1963 Gallery presents Liquid, a new body of work by Rafael Hayashi (b.1985, São Paulo).
Descendant of Japanese and Portuguese immigrants, Hayashi develops his work in São Paulo, Brazil, where he leans in the social disparities and structural problems of the accelerated and disordered expansion to create. After his recent sold-out solo show in Brazil, Hayashi brings to London his latest works, a series of paintings that reflect the conflicts experienced by the individual living in contemporary society, exploring the struggles and the strength needed to survive in this giant metropolitan landscape.
Helped by his unconventional and almost accidental technique, Hayashi’s large-scale pieces hold colossal shapes and form arising from great masses of paint. Ink is added and paint is removed or shaped by his hand, creating volume, tone and texture. The anthropomorphic figures resulting from this process remain in a frozen and violent harmony, holding all tension in an instant where Hayashi’s energy outbreaks.

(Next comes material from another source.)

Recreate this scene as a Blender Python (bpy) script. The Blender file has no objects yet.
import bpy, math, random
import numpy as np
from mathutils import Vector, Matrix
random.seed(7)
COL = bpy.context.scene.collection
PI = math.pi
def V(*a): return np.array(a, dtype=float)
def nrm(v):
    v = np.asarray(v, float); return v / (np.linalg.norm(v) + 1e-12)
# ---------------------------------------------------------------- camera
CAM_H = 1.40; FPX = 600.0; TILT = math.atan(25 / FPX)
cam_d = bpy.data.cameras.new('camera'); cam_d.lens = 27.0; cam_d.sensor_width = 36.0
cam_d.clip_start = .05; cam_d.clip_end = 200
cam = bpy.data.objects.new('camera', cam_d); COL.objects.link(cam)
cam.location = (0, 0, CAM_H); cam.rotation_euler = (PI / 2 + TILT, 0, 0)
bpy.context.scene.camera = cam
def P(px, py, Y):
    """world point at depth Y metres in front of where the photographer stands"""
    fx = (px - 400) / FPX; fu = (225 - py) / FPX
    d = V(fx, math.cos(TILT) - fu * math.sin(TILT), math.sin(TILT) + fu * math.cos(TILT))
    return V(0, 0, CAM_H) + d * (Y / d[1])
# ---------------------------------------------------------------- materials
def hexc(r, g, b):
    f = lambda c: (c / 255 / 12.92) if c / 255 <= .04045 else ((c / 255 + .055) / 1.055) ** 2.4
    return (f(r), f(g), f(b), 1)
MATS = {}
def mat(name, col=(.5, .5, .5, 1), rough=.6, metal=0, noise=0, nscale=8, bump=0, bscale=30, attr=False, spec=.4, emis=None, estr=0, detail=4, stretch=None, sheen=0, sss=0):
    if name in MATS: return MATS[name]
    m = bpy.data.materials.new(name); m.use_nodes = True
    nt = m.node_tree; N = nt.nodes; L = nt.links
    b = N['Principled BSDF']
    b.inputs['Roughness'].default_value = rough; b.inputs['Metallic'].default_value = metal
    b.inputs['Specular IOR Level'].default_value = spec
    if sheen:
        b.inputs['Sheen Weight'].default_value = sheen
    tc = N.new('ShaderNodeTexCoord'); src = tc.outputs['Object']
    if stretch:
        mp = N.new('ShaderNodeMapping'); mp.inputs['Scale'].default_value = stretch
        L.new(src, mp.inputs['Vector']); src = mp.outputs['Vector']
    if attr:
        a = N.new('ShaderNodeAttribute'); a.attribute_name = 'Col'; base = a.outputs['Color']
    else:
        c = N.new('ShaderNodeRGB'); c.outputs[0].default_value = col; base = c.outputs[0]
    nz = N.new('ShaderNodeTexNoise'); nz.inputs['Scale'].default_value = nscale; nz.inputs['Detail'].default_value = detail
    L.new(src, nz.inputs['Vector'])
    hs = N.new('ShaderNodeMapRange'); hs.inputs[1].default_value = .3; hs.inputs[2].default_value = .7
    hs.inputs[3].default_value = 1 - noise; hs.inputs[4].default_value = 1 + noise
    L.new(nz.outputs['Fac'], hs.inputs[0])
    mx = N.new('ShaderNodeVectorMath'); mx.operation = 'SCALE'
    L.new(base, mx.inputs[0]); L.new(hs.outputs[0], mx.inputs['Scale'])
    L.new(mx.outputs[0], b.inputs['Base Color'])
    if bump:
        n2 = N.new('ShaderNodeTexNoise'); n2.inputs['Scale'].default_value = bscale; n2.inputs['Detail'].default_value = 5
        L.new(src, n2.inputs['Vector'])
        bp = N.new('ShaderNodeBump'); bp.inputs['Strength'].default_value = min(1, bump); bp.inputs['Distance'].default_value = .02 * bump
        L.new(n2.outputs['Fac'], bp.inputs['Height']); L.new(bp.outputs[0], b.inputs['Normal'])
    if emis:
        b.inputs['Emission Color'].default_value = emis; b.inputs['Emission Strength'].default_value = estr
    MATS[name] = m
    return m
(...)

During the creation of this works the artist discovered how his canvases reflect the fluidity of human relationships and the brief, superficial sensations of today humans exposed in Zygmunt Bauman’s work. As an analogy of life, the gigantic figures are nothing but “Liquids” in a Liquid Modernity but also liquid as a river stream that flows slow and continues his path turning bulky and ferocious. Hayashi’s life stream is not different from this river and his work evolves parallel to it, gaining body and speed, liquidity and plasticity.
Cai Quo Quiang, Francis Bacon, Yang Shaobin or Oswaldo Guayasamín are usually named as Hayashi’s influences, but is São Paulo and the rare lifestyle of this city what ultimately shapes the soul behind his work. The tribal fights of the Brazilian Indians “Huka Huka” and other similar rituals like the Indian “Kushti”, considered sacred for centuries, helped Hayashi shape these colossi that have become a way of exuding the tension accumulated in the biggest city of the American Continent.